Lines that contain the string "scene" are to be copied; leave out all others.
╭──
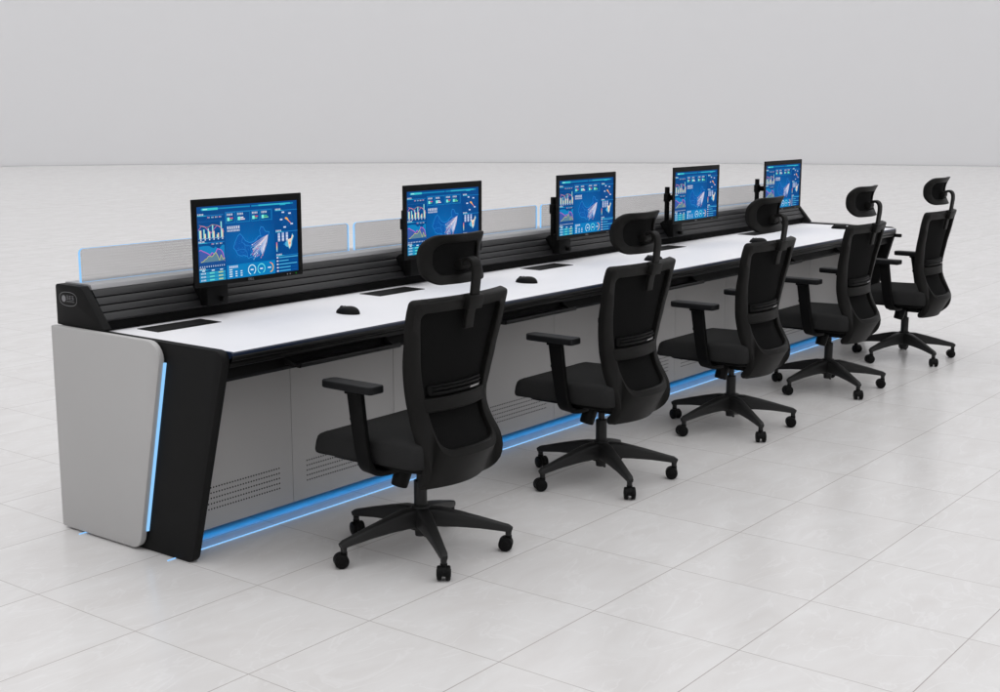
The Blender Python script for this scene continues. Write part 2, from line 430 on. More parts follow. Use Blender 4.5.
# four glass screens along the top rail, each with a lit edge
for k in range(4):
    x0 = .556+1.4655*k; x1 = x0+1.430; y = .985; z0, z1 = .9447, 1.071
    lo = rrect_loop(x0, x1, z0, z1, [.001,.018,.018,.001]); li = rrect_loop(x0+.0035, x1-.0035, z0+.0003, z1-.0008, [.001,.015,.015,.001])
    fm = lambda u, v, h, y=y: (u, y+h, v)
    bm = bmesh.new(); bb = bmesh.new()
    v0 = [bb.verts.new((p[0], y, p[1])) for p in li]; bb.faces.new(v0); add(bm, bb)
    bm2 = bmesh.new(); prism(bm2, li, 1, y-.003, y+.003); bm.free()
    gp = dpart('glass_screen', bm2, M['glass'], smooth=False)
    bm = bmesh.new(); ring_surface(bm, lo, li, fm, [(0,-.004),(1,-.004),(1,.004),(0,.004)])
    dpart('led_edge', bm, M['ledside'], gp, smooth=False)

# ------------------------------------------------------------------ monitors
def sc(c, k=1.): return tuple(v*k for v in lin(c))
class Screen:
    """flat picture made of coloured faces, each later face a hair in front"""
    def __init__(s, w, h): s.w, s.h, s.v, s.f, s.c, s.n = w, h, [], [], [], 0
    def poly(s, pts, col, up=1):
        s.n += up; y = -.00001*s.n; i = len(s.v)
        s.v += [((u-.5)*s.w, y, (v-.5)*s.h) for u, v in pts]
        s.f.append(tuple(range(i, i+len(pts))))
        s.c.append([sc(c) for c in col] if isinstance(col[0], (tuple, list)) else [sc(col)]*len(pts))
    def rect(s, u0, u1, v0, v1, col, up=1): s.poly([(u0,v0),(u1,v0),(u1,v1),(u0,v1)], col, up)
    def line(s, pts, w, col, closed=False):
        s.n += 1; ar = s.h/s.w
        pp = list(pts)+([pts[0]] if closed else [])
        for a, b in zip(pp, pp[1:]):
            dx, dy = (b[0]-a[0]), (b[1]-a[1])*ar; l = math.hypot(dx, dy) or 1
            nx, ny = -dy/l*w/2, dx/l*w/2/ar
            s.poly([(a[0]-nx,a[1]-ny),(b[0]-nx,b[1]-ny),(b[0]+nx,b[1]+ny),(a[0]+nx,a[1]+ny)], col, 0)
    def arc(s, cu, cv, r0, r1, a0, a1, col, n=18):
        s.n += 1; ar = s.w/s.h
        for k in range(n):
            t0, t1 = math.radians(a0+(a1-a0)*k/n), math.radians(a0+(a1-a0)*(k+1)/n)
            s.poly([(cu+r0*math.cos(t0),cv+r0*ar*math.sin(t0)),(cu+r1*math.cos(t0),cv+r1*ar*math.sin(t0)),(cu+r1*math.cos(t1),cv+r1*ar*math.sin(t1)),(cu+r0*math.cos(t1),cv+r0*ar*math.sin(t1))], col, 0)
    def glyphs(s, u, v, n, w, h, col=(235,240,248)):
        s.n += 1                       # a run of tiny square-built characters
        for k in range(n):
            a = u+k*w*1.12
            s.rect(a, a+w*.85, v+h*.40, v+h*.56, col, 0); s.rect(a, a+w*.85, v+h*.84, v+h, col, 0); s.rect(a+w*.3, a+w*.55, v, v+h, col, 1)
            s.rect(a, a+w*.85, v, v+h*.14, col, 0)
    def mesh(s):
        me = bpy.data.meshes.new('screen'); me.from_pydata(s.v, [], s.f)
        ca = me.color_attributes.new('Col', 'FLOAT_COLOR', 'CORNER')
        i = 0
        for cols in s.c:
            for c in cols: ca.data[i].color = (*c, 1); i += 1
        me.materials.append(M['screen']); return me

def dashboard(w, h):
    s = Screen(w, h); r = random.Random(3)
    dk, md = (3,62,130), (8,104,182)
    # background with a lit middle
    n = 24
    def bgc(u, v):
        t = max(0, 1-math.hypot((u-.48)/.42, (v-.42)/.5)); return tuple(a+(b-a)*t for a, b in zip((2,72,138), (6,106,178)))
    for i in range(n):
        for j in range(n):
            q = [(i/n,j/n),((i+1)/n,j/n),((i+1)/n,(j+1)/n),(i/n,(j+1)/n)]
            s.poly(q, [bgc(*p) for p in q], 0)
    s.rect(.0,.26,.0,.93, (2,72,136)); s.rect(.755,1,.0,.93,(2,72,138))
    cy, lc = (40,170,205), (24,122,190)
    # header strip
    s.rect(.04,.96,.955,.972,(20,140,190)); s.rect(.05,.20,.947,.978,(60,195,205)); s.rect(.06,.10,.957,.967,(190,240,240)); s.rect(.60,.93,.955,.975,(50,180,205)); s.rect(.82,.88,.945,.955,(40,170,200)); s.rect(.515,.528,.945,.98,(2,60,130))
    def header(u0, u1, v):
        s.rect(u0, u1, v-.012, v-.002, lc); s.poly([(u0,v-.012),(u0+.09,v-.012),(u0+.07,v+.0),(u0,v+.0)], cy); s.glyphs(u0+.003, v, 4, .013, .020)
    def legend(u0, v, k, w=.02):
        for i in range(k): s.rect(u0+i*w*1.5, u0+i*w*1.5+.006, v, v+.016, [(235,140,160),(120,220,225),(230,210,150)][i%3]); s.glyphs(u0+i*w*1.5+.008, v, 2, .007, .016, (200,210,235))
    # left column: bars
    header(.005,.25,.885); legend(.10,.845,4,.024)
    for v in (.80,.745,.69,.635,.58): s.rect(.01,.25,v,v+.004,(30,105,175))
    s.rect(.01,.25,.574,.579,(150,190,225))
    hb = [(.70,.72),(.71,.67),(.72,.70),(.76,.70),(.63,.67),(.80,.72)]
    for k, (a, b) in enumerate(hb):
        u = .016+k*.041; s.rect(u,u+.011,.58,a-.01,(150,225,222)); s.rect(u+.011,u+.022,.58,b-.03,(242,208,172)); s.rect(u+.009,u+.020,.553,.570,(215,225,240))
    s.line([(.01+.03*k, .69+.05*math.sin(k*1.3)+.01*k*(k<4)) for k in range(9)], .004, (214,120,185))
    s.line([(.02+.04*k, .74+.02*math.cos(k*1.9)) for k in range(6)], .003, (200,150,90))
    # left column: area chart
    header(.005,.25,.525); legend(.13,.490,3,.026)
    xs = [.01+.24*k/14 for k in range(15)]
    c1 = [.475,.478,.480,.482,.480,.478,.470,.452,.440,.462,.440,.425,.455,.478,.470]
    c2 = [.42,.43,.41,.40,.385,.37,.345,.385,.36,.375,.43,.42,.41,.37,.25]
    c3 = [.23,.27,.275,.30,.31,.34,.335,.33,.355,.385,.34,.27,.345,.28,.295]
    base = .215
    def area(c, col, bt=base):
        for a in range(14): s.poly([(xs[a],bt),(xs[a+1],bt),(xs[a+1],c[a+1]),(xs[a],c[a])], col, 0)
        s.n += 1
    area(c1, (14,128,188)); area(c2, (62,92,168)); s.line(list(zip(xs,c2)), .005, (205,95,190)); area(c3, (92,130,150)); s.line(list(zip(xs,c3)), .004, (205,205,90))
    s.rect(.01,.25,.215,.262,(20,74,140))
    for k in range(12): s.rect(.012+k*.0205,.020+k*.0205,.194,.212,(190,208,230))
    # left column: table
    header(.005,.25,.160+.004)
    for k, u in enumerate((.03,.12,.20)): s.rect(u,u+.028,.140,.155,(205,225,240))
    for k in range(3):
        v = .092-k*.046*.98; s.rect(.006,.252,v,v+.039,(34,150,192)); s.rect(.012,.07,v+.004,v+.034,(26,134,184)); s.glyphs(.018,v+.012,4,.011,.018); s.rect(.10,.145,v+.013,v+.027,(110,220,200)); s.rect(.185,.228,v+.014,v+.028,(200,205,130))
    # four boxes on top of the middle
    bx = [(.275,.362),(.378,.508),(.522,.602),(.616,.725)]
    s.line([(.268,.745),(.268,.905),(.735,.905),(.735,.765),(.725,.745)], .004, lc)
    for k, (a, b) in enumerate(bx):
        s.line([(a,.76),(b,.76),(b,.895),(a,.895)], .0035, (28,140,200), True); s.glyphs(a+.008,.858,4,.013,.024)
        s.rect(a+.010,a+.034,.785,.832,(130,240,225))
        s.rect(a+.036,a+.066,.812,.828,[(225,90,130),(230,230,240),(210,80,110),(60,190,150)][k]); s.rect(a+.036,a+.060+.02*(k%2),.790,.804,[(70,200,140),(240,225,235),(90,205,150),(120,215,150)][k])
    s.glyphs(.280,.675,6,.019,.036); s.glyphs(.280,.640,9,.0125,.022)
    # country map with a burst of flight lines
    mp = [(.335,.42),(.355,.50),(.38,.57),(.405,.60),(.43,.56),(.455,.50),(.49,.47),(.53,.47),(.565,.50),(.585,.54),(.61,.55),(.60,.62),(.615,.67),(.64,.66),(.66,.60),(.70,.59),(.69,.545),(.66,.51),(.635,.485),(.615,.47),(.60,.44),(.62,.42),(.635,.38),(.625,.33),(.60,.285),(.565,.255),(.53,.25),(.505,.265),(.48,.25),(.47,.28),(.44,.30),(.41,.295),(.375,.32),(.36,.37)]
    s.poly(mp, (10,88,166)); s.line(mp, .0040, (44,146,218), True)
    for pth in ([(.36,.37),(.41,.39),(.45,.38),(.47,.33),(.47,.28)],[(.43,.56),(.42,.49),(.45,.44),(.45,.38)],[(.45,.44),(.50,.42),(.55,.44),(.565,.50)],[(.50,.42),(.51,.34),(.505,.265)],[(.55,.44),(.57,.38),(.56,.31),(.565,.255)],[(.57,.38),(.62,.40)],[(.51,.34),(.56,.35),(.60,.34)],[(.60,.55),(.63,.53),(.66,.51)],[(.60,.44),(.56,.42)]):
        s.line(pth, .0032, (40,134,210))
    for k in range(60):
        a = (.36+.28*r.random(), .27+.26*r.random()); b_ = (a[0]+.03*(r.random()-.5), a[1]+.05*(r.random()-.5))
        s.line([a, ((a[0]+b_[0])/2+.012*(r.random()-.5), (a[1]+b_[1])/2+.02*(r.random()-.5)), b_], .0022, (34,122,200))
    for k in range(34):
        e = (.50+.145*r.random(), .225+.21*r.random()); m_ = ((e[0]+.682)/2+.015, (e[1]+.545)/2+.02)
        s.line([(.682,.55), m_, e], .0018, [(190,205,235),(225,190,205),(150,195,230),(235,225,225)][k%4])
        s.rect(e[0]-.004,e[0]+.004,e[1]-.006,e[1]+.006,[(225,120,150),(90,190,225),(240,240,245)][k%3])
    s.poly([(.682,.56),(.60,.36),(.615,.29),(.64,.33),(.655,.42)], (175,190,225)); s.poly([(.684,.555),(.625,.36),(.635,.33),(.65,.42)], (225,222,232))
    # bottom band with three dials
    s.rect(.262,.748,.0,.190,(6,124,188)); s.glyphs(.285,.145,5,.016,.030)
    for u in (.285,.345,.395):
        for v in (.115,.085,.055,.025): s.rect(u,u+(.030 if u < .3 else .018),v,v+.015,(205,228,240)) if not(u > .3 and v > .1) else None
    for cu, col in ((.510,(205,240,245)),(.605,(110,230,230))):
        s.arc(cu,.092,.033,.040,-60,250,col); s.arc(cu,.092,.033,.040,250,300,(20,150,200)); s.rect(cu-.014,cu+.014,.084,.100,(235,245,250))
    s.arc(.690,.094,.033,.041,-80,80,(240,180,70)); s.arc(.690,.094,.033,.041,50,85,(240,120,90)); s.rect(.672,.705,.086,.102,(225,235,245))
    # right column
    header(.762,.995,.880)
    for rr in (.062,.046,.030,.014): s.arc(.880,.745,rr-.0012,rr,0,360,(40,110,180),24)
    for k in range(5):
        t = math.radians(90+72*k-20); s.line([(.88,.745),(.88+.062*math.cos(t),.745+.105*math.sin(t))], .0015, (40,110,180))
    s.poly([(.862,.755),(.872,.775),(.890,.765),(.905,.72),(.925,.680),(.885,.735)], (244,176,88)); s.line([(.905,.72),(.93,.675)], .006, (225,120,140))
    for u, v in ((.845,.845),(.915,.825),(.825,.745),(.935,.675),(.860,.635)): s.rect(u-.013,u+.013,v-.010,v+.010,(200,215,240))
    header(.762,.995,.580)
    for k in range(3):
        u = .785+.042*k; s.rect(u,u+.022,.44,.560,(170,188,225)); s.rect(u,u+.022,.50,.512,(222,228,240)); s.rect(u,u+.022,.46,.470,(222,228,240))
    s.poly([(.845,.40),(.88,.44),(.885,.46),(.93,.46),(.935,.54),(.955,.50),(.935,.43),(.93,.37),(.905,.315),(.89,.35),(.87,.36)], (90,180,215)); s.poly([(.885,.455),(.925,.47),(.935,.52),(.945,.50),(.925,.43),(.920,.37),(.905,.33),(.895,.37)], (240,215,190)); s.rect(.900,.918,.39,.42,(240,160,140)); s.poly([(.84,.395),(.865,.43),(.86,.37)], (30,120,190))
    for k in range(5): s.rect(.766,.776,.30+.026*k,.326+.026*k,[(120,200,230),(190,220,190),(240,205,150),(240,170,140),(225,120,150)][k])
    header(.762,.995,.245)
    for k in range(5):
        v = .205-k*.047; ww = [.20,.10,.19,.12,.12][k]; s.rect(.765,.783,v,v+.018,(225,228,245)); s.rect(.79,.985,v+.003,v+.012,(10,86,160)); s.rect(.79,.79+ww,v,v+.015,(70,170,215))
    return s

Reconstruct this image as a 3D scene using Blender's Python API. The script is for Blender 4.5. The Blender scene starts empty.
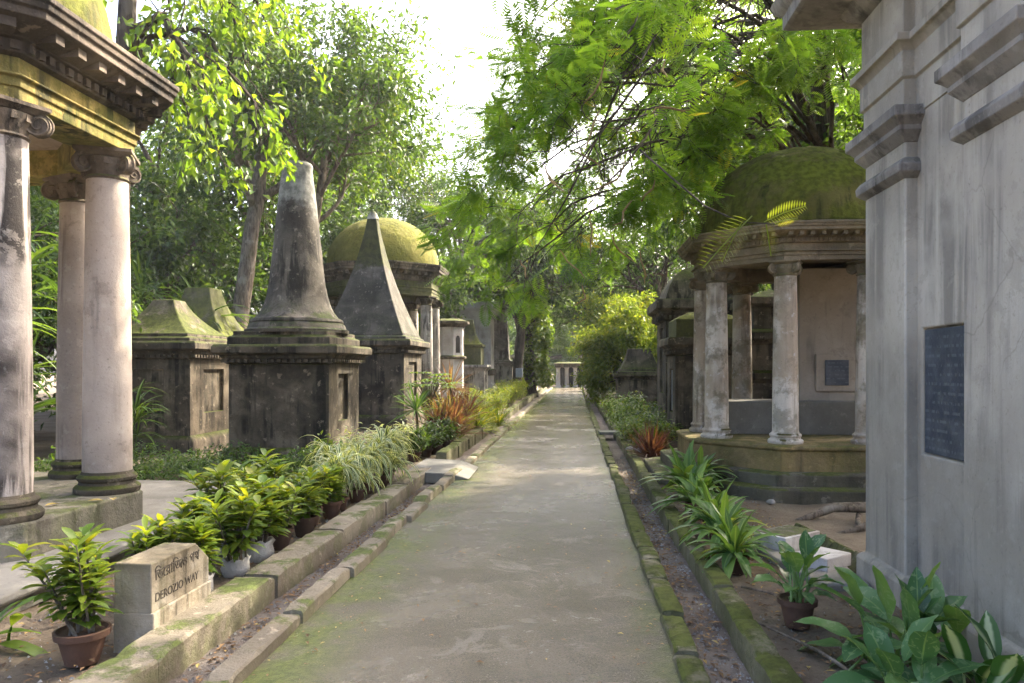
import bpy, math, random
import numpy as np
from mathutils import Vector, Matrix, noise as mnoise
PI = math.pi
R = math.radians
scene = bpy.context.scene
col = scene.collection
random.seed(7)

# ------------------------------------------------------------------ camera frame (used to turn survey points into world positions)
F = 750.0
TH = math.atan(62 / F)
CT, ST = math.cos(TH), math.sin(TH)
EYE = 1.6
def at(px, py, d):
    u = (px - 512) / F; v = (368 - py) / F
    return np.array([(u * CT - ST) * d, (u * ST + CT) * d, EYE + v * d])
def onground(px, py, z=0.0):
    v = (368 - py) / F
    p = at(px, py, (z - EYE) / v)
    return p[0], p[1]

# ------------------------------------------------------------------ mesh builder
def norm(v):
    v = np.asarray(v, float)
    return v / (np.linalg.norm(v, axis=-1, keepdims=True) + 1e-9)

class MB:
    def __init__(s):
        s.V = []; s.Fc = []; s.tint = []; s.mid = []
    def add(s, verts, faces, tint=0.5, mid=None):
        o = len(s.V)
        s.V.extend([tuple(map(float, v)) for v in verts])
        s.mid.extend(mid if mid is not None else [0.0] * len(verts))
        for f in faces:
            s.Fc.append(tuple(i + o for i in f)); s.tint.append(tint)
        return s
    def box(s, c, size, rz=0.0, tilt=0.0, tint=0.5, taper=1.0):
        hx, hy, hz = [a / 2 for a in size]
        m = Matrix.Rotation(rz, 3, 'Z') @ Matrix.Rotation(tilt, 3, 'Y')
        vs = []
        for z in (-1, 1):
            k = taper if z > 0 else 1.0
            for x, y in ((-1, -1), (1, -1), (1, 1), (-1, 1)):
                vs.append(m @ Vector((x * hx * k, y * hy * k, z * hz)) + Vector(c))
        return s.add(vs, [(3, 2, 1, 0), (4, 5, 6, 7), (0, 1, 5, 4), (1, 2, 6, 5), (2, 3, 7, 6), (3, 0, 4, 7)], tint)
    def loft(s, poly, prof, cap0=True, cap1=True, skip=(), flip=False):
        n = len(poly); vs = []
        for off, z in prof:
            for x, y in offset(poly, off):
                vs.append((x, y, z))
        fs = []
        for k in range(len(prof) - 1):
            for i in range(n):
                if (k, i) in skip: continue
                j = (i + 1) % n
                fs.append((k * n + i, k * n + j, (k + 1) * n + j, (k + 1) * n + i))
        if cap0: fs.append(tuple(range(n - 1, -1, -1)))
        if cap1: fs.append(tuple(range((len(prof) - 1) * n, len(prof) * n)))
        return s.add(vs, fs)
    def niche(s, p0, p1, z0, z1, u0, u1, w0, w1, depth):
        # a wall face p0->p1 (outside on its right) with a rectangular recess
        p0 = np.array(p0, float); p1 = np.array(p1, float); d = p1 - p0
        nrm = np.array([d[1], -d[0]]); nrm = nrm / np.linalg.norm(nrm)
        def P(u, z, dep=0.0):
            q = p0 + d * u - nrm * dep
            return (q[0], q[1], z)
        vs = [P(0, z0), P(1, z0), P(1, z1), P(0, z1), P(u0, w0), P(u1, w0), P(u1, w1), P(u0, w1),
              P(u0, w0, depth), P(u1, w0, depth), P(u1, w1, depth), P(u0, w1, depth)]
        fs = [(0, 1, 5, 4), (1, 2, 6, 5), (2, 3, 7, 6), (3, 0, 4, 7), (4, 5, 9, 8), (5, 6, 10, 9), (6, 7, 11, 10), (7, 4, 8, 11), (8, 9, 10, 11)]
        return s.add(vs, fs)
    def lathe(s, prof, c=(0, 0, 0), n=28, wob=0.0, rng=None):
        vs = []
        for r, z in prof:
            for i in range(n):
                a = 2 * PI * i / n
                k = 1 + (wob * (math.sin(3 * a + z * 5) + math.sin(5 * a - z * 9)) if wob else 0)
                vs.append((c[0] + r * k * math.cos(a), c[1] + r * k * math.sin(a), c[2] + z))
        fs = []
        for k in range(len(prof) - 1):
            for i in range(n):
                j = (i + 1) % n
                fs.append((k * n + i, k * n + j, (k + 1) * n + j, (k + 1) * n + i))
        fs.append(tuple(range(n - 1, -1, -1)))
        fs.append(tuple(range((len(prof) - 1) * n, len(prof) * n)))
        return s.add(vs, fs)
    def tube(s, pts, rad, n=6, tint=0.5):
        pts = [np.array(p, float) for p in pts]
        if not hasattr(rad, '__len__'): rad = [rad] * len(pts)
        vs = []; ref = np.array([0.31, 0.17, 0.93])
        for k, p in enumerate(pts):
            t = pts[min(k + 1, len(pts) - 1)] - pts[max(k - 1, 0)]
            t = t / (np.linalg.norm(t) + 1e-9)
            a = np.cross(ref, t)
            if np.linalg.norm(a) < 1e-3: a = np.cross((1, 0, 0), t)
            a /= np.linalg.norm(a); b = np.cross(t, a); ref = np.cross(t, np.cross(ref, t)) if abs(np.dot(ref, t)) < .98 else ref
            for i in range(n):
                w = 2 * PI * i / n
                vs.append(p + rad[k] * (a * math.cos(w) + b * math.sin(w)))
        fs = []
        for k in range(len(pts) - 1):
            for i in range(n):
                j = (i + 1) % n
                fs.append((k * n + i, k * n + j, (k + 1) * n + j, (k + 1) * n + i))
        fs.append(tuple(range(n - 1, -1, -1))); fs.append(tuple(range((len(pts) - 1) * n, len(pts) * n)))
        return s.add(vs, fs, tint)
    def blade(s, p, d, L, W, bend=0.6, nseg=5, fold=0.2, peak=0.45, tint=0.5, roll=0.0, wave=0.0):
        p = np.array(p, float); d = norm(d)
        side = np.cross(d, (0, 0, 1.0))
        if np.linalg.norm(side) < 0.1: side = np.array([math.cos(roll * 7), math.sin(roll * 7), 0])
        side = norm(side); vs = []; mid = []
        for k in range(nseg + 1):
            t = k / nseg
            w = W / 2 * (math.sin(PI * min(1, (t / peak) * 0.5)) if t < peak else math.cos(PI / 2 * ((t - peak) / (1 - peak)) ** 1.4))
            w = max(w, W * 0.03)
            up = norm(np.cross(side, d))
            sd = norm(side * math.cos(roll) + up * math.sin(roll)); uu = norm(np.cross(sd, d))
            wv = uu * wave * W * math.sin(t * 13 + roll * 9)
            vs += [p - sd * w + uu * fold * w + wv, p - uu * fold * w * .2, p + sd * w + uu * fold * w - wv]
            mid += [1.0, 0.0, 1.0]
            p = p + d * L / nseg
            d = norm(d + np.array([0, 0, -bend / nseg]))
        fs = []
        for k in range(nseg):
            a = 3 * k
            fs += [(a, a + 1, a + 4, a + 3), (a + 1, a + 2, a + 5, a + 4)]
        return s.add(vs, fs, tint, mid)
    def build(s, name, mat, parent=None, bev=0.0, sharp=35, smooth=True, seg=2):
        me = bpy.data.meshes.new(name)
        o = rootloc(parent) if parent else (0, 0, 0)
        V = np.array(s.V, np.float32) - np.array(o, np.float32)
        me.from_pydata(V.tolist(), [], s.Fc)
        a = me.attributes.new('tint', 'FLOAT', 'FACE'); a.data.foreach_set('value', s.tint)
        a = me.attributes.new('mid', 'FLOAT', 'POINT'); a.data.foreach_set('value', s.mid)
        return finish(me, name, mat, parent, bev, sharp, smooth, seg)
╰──
#### Result below:
The Blender Python script for this scene continues. Write part 2, from line 430 on. More parts follow. Use Blender 4.5.
Reconstruct this image as a 3D scene using Blender's Python API. The script is for Blender 4.5. The Blender scene starts empty.
scene = bpy.context.scene
col = scene.collection